> Task
Each line from the top of the listing through the one holding "S.camera = co" should be restated word for word, with nothing added and no pictures.

> Supplied data

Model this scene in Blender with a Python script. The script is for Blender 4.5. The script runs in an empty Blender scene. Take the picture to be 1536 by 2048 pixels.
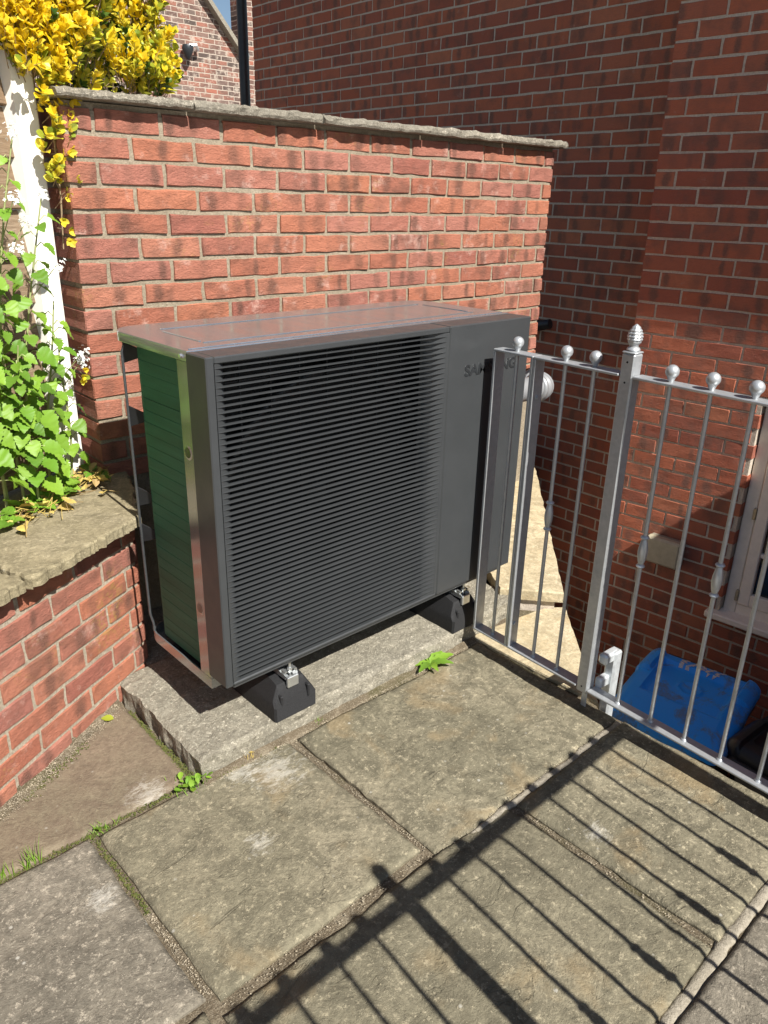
import bpy, math, random
from mathutils import Vector, Matrix, noise as mnoise
random.seed(7)
S = bpy.context.scene
COL = S.collection
RAD = math.radians

# ------------------------------------------------------------------ camera
cam = bpy.data.cameras.new('camera'); co = bpy.data.objects.new('camera', cam); COL.objects.link(co)
cam.sensor_fit = 'HORIZONTAL'; cam.sensor_width = 36.0; cam.lens = 36.0 * 1530.84 / 1536.0
cam.clip_start = 0.02; cam.clip_end = 600
yaw, pitch, roll = RAD(43.3273), RAD(22.126), RAD(1.3735)
fw = Vector((math.sin(yaw)*math.cos(pitch), math.cos(yaw)*math.cos(pitch), -math.sin(pitch)))
rt = Vector((math.cos(yaw), -math.sin(yaw), 0)); up = rt.cross(fw)
r2 = rt*math.cos(roll) + up*math.sin(roll); u2 = -rt*math.sin(roll) + up*math.cos(roll)
m = Matrix.Identity(4)
for i in range(3):
    m[i][0] = r2[i]; m[i][1] = u2[i]; m[i][2] = -fw[i]
m[0][3], m[1][3], m[2][3] = -0.9329, -1.622, 1.5662
co.matrix_world = m
S.camera = co

# ------------------------------------------------------------------ sky, sun, exposure
EL, AZ = RAD(46.0), RAD(4.0)
w = bpy.data.worlds.new('World'); S.world = w; w.use_nodes = True
wn = w.node_tree; bg = wn.nodes['Background']
sky = wn.nodes.new('ShaderNodeTexSky'); sky.sky_type = 'NISHITA'; sky.sun_disc = False
sky.sun_elevation = EL; sky.sun_rotation = math.pi + AZ; sky.altitude = 20; sky.dust_density = 0.6; sky.ozone_density = 1.5
wn.links.new(sky.outputs[0], bg.inputs[0]); bg.inputs[1].default_value = 0.053
sl = bpy.data.lights.new('sun', 'SUN'); sl.energy = 5.0; sl.angle = RAD(0.53); sl.color = (1.0, 0.965, 0.905)
so = bpy.data.objects.new('sun', sl); COL.objects.link(so)
SUND = Vector((math.sin(AZ)*math.cos(EL), math.cos(AZ)*math.cos(EL), -math.sin(EL)))
so.rotation_euler = SUND.to_track_quat('-Z', 'Y').to_euler(); so.location = (0, -4, 6)
vs = S.view_settings; vs.view_transform = 'Standard'; vs.look = 'None'; vs.exposure = 0.84; vs.gamma = 1.0; vs.use_curve_mapping = False
S.render.engine = 'CYCLES'
try:
    S.cycles.max_bounces = 6; S.cycles.diffuse_bounces = 4; S.cycles.glossy_bounces = 3; S.cycles.transmission_bounces = 4
    S.cycles.use_denoising = True; S.cycles.denoiser = 'OPENIMAGEDENOISE'
except Exception:
    pass

# ------------------------------------------------------------------ object helpers
WM = {}
def place(o, parent=None, mat=None):
    mat = mat or Matrix.Identity(4)
    o.matrix_basis = mat; WM[o.name] = mat
    if parent is not None:
        o.parent = parent; o.matrix_parent_inverse = WM[parent.name].inverted()
    return o
def tag(o, label=None, cat=None, group=None, kind=None):
    for k, v in (('label', label), ('category', cat), ('group', group), ('kind', kind)):
        if v: o[k] = v
    return o
def empty(name, loc, label=None, cat=None, group=None, kind=None):
    o = bpy.data.objects.new(name, None); COL.objects.link(o); o.empty_display_size = 0.05
    place(o, None, Matrix.Translation(Vector(loc)))
    return tag(o, label, cat, group, kind)
def obj(name, me, parent=None, mat=None, mtl=None):
    if mtl is not None and not me.materials: me.materials.append(mtl)
    o = bpy.data.objects.new(name, me); COL.objects.link(o)
    return place(o, parent, mat)

class MB:
    """collects polygons, becomes one mesh object"""
    def __init__(s): s.v = []; s.f = []; s.uv = []; s.has_uv = False
    def add(s, vs_, fs, M=None, uv=None):
        b = len(s.v)
        s.v += [tuple(M @ Vector(p)) if M is not None else tuple(p) for p in vs_]
        s.f += [tuple(b+i for i in q) for q in fs]
        if uv: s.has_uv = True
        s.uv += (uv or [(0, 0)]*len(vs_))
        return s
    def box(s, x0, x1, y0, y1, z0, z1, M=None, bev=0.0):
        if bev <= 0:
            v = [(x, y, z) for z in (z0, z1) for y in (y0, y1) for x in (x0, x1)]
            f = [(0,2,3,1), (4,5,7,6), (0,1,5,4), (2,6,7,3), (0,4,6,2), (1,3,7,5)]
            return s.add(v, f, M)
        b = min(bev, (x1-x0)*.49, (y1-y0)*.49, (z1-z0)*.49)
        v = []; idx = {}
        X, Y, Z = (x0, x1), (y0, y1), (z0, z1); sg = (1, -1)
        for i in (0, 1):
            for j in (0, 1):
                for k in (0, 1):
                    for a in range(3):
                        p = [X[i]+sg[i]*b, Y[j]+sg[j]*b, Z[k]+sg[k]*b]
                        p[a] = (X[i], Y[j], Z[k])[a]
                        idx[(i, j, k, a)] = len(v); v.append(tuple(p))
        f = []
        for a in range(3):
            o1, o2 = [q for q in range(3) if q != a]
            for s_ in (0, 1):
                q = []
                for (c1, c2) in ((0,0), (1,0), (1,1), (0,1)):
                    c = [0, 0, 0]; c[a] = s_; c[o1] = c1; c[o2] = c2
                    q.append(idx[(c[0], c[1], c[2], a)])
                f.append(tuple(q))
        for a in range(3):
            o1, o2 = [q for q in range(3) if q != a]
            for c1 in (0, 1):
                for c2 in (0, 1):
                    A = [0,0,0]; A[o1] = c1; A[o2] = c2; B = list(A); B[a] = 1
                    f.append((idx[(*A, o1)], idx[(*B, o1)], idx[(*B, o2)], idx[(*A, o2)]))
        for i in (0, 1):
            for j in (0, 1):
                for k in (0, 1):
                    f.append((idx[(i,j,k,0)], idx[(i,j,k,1)], idx[(i,j,k,2)]))
        return s.add(v, f, M)
    def tube(s, pts, r, n=10, M=None, cap=True):
        pts = [Vector(p) for p in pts]; rr = r if isinstance(r, (list, tuple)) else [r]*len(pts)
        v = []; f = []; ref = None
        for i, p in enumerate(pts):
            t = (pts[min(i+1, len(pts)-1)] - pts[max(i-1, 0)])
            t = t.normalized() if t.length > 1e-9 else Vector((0, 0, 1))
            if ref is None: ref = Vector((1, 0, 0)) if abs(t.x) < .9 else Vector((0, 1, 0))
            a = (ref - t*ref.dot(t)).normalized(); ref = a; b = t.cross(a)
            for k in range(n):
                an = 2*math.pi*k/n
                v.append(p + (a*math.cos(an) + b*math.sin(an))*rr[i])
        for i in range(len(pts)-1):
            for k in range(n):
                f.append((i*n+k, i*n+(k+1) % n, (i+1)*n+(k+1) % n, (i+1)*n+k))
        if cap:
            f.append(tuple(reversed(range(n)))); f.append(tuple(range((len(pts)-1)*n, len(pts)*n)))
        return s.add(v, f, M)
    def lathe(s, prof, loc, n=16, M=None):
        v = []; f = []
        for r, z in prof:
            for k in range(n):
                a = 2*math.pi*k/n; v.append((loc[0]+r*math.cos(a), loc[1]+r*math.sin(a), loc[2]+z))
        for i in range(len(prof)-1):
            for k in range(n):
                f.append((i*n+k, i*n+(k+1) % n, (i+1)*n+(k+1) % n, (i+1)*n+k))
        f.append(tuple(reversed(range(n)))); f.append(tuple(range((len(prof)-1)*n, len(prof)*n)))
        return s.add(v, f, M)
    def prism(s, poly, z0, z1, M=None):
        n = len(poly)
        v = [(x, y, z0) for x, y in poly] + [(x, y, z1) for x, y in poly]
        f = [tuple(reversed(range(n))), tuple(range(n, 2*n))] + [(i, (i+1) % n, n+(i+1) % n, n+i) for i in range(n)]
        return s.add(v, f, M)
    def mesh(s, name, mtl=None, smooth=False, fix=True):
        me = bpy.data.meshes.new(name); me.from_pydata([tuple(p) for p in s.v], [], s.f)
        if s.has_uv:
            l = me.uv_layers.new(name='UVMap')
            for lp in me.loops: l.data[lp.index].uv = s.uv[lp.vertex_index]
        if fix:
            import bmesh
            b = bmesh.new(); b.from_mesh(me); bmesh.ops.recalc_face_normals(b, faces=b.faces); b.to_mesh(me); b.free()
        if smooth:
            for p in me.polygons: p.use_smooth = True
        if mtl: me.materials.append(mtl)
        me.update()
        return me
    def build(s, name, mtl, parent=None, smooth=False, mat=None):
        return obj(name, s.mesh(name, mtl, smooth), parent, mat)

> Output
Model this scene in Blender with a Python script. The script is for Blender 4.5. The script runs in an empty Blender scene. Take the picture to be 1536 by 2048 pixels.
import bpy, math, random
from mathutils import Vector, Matrix, noise as mnoise
random.seed(7)
S = bpy.context.scene
COL = S.collection
RAD = math.radians

# ------------------------------------------------------------------ camera
cam = bpy.data.cameras.new('camera'); co = bpy.data.objects.new('camera', cam); COL.objects.link(co)
cam.sensor_fit = 'HORIZONTAL'; cam.sensor_width = 36.0; cam.lens = 36.0 * 1530.84 / 1536.0
cam.clip_start = 0.02; cam.clip_end = 600
yaw, pitch, roll = RAD(43.3273), RAD(22.126), RAD(1.3735)
fw = Vector((math.sin(yaw)*math.cos(pitch), math.cos(yaw)*math.cos(pitch), -math.sin(pitch)))
rt = Vector((math.cos(yaw), -math.sin(yaw), 0)); up = rt.cross(fw)
r2 = rt*math.cos(roll) + up*math.sin(roll); u2 = -rt*math.sin(roll) + up*math.cos(roll)
m = Matrix.Identity(4)
for i in range(3):
    m[i][0] = r2[i]; m[i][1] = u2[i]; m[i][2] = -fw[i]
m[0][3], m[1][3], m[2][3] = -0.9329, -1.622, 1.5662
co.matrix_world = m
S.camera = co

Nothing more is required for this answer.